For several years, the Postal Service has loosened restrictions on the subject matter of stamps. Prior to 2007, only people who had been deceased for at least 10 years were eligible to appear. In 2007, that was dropped to five years, and in 2011, the agency asked the public to suggest who should be the first living subject to grace a US stamp. 

But two years later, no announcement has been made about a living selection. "We're still in the decision mode here," spokesman Roy Betts said.

This will not be the first time that US stamps have commemorated fictional characters. In 2009 and 2010, the USPS printed 1 billion stamps based on the animated TV show "The Simpsons," to commemorate the show's 20th anniversary. That number suggested an expectation that those stamps would sell twice as well as the most popular US stamp ever printed, a 1993 Elvis portrait. Some 124 million Elvis stamps remain in collections, according to the American Philatelic Society.

But only a third of the Simpsons stamps sold, costing the USPS $1.2 million in printing costs that were not recouped. This fueled the arguments of antigovernment activists. “If the Postal Service can’t address a simple matter such as determining how many commemorative stamps to produce, it shows they can’t address the larger problems,” Thomas Schatz, president of Citizens Against Government Waste, told Bloomberg. [Editor's note: The original version of this article incorrectly stated that the USPS had lost $1.2 billion from the Simpsons stamp printing.]

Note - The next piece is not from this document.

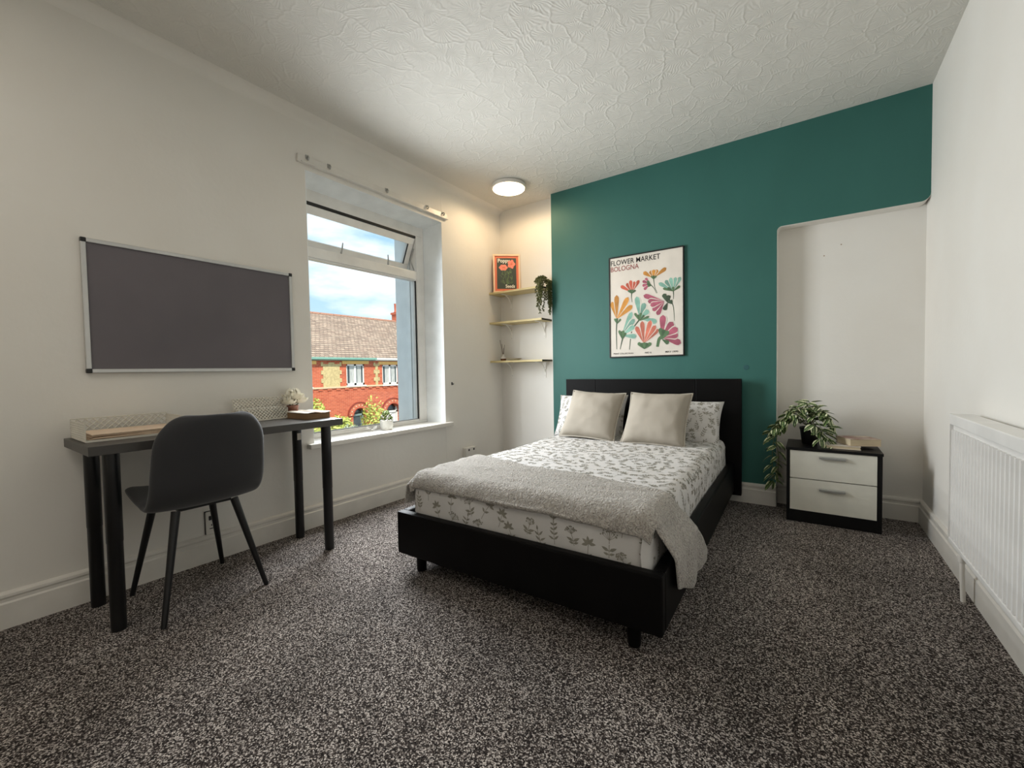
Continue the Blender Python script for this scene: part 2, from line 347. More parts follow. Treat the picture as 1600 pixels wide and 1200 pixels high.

The 44 cent Simpsons stamps also became somewhat inconvenient, when the price of a first-class letter rose to 45 cents. The Harry Potter stamps, which are Forever stamps whose value appreciates alongside the cost of postage, should avoid this problem.

The Postal Service lost $16 billion last year and expects to incur a $6 billion loss this year, according to the Associated Press. To save money, earlier this year it proposed stopping Saturday letter deliveries, but that plan fizzled.

Yet in a deal that could give the Postal Service a boost, Amazon on Monday announced that a partnership with the agency so its packages can be delivered on Sundays. The service is starting in New York and Los Angeles, with plans for it to expand to other US cities next year.

As for Harry Potter, the appeal of the series continues to animate other sectors as well. A research team at the University of Texas at Austin has made strides toward creating an "invisibility cloak" capable of making objects transparent, similar to the one used by Harry.

And Starbucks has released a butterbeer this week, for Muggles wanting to guzzle wizardly froth this fall.